• _GIVEN DATA_
## Begin
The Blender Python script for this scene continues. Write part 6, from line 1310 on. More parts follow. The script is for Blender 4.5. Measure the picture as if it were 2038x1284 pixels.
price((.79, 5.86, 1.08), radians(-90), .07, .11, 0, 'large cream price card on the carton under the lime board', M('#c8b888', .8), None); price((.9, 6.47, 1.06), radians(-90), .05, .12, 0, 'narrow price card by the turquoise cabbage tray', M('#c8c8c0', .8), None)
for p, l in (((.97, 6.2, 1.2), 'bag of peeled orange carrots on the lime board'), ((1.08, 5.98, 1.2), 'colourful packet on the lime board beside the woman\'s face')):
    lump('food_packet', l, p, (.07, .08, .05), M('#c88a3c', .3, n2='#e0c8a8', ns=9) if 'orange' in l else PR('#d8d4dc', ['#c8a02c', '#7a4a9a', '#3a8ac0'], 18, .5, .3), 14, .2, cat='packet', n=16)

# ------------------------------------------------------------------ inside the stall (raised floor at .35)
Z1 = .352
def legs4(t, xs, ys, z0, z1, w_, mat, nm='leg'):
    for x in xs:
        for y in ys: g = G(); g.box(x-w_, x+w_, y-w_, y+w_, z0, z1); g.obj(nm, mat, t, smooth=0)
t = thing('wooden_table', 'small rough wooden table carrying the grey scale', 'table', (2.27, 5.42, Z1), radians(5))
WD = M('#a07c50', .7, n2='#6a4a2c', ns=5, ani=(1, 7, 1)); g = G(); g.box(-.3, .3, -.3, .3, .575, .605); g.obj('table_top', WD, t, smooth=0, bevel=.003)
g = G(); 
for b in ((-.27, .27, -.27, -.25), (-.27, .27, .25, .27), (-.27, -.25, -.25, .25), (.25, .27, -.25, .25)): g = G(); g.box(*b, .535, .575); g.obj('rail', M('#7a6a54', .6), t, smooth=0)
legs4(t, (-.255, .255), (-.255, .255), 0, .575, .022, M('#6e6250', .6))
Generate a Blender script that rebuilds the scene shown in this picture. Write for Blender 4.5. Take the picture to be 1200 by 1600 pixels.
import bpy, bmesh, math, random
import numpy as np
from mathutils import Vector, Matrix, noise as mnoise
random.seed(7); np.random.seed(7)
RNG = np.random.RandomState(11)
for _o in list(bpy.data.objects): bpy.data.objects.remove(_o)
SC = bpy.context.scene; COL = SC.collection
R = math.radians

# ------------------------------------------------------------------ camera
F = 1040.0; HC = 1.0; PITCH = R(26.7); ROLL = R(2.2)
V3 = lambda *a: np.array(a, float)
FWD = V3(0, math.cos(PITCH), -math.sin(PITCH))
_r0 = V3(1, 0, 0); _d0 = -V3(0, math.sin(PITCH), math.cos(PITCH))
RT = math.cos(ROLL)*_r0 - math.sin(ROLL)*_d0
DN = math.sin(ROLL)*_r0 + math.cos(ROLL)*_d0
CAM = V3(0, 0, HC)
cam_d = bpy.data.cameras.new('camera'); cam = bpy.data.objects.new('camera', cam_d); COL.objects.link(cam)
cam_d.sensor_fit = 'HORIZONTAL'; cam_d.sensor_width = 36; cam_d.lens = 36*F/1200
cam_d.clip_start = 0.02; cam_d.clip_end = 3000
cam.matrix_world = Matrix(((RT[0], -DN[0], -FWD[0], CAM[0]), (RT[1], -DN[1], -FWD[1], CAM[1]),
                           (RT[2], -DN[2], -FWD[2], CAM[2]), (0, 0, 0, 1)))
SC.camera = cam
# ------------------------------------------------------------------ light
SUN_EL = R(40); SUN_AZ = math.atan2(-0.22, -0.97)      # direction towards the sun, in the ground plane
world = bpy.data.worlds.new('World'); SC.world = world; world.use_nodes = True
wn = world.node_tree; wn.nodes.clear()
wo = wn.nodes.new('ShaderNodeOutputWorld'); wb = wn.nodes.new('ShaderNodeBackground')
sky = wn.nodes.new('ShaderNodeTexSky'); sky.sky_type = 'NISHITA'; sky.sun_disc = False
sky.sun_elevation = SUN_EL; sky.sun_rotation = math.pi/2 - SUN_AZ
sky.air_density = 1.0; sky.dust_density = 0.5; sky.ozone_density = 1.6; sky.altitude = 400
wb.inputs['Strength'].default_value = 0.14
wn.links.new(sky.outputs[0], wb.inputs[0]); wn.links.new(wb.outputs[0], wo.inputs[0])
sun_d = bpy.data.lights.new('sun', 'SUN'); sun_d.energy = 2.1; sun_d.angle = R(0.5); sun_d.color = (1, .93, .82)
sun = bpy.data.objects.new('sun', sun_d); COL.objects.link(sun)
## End
Retype all the records, matching them exactly.

The Blender Python script for this scene continues. Write part 6, from line 1310 on. More parts follow. The script is for Blender 4.5. Measure the picture as if it were 2038x1284 pixels.
price((.79, 5.86, 1.08), radians(-90), .07, .11, 0, 'large cream price card on the carton under the lime board', M('#c8b888', .8), None); price((.9, 6.47, 1.06), radians(-90), .05, .12, 0, 'narrow price card by the turquoise cabbage tray', M('#c8c8c0', .8), None)
for p, l in (((.97, 6.2, 1.2), 'bag of peeled orange carrots on the lime board'), ((1.08, 5.98, 1.2), 'colourful packet on the lime board beside the woman\'s face')):
    lump('food_packet', l, p, (.07, .08, .05), M('#c88a3c', .3, n2='#e0c8a8', ns=9) if 'orange' in l else PR('#d8d4dc', ['#c8a02c', '#7a4a9a', '#3a8ac0'], 18, .5, .3), 14, .2, cat='packet', n=16)

# ------------------------------------------------------------------ inside the stall (raised floor at .35)
Z1 = .352
def legs4(t, xs, ys, z0, z1, w_, mat, nm='leg'):
    for x in xs:
        for y in ys: g = G(); g.box(x-w_, x+w_, y-w_, y+w_, z0, z1); g.obj(nm, mat, t, smooth=0)
t = thing('wooden_table', 'small rough wooden table carrying the grey scale', 'table', (2.27, 5.42, Z1), radians(5))
WD = M('#a07c50', .7, n2='#6a4a2c', ns=5, ani=(1, 7, 1)); g = G(); g.box(-.3, .3, -.3, .3, .575, .605); g.obj('table_top', WD, t, smooth=0, bevel=.003)
g = G(); 
for b in ((-.27, .27, -.27, -.25), (-.27, .27, .25, .27), (-.27, -.25, -.25, .25), (.25, .27, -.25, .25)): g = G(); g.box(*b, .535, .575); g.obj('rail', M('#7a6a54', .6), t, smooth=0)
legs4(t, (-.255, .255), (-.255, .255), 0, .575, .022, M('#6e6250', .6))
Generate a Blender script that rebuilds the scene shown in this picture. Write for Blender 4.5. Take the picture to be 1200 by 1600 pixels.
import bpy, bmesh, math, random
import numpy as np
from mathutils import Vector, Matrix, noise as mnoise
random.seed(7); np.random.seed(7)
RNG = np.random.RandomState(11)
for _o in list(bpy.data.objects): bpy.data.objects.remove(_o)
SC = bpy.context.scene; COL = SC.collection
R = math.radians

# ------------------------------------------------------------------ camera
F = 1040.0; HC = 1.0; PITCH = R(26.7); ROLL = R(2.2)
V3 = lambda *a: np.array(a, float)
FWD = V3(0, math.cos(PITCH), -math.sin(PITCH))
_r0 = V3(1, 0, 0); _d0 = -V3(0, math.sin(PITCH), math.cos(PITCH))
RT = math.cos(ROLL)*_r0 - math.sin(ROLL)*_d0
DN = math.sin(ROLL)*_r0 + math.cos(ROLL)*_d0
CAM = V3(0, 0, HC)
cam_d = bpy.data.cameras.new('camera'); cam = bpy.data.objects.new('camera', cam_d); COL.objects.link(cam)
cam_d.sensor_fit = 'HORIZONTAL'; cam_d.sensor_width = 36; cam_d.lens = 36*F/1200
cam_d.clip_start = 0.02; cam_d.clip_end = 3000
cam.matrix_world = Matrix(((RT[0], -DN[0], -FWD[0], CAM[0]), (RT[1], -DN[1], -FWD[1], CAM[1]),
                           (RT[2], -DN[2], -FWD[2], CAM[2]), (0, 0, 0, 1)))
SC.camera = cam
# ------------------------------------------------------------------ light
SUN_EL = R(40); SUN_AZ = math.atan2(-0.22, -0.97)      # direction towards the sun, in the ground plane
world = bpy.data.worlds.new('World'); SC.world = world; world.use_nodes = True
wn = world.node_tree; wn.nodes.clear()
wo = wn.nodes.new('ShaderNodeOutputWorld'); wb = wn.nodes.new('ShaderNodeBackground')
sky = wn.nodes.new('ShaderNodeTexSky'); sky.sky_type = 'NISHITA'; sky.sun_disc = False
sky.sun_elevation = SUN_EL; sky.sun_rotation = math.pi/2 - SUN_AZ
sky.air_density = 1.0; sky.dust_density = 0.5; sky.ozone_density = 1.6; sky.altitude = 400
wb.inputs['Strength'].default_value = 0.14
wn.links.new(sky.outputs[0], wb.inputs[0]); wn.links.new(wb.outputs[0], wo.inputs[0])
sun_d = bpy.data.lights.new('sun', 'SUN'); sun_d.energy = 2.1; sun_d.angle = R(0.5); sun_d.color = (1, .93, .82)
sun = bpy.data.objects.new('sun', sun_d); COL.objects.link(sun)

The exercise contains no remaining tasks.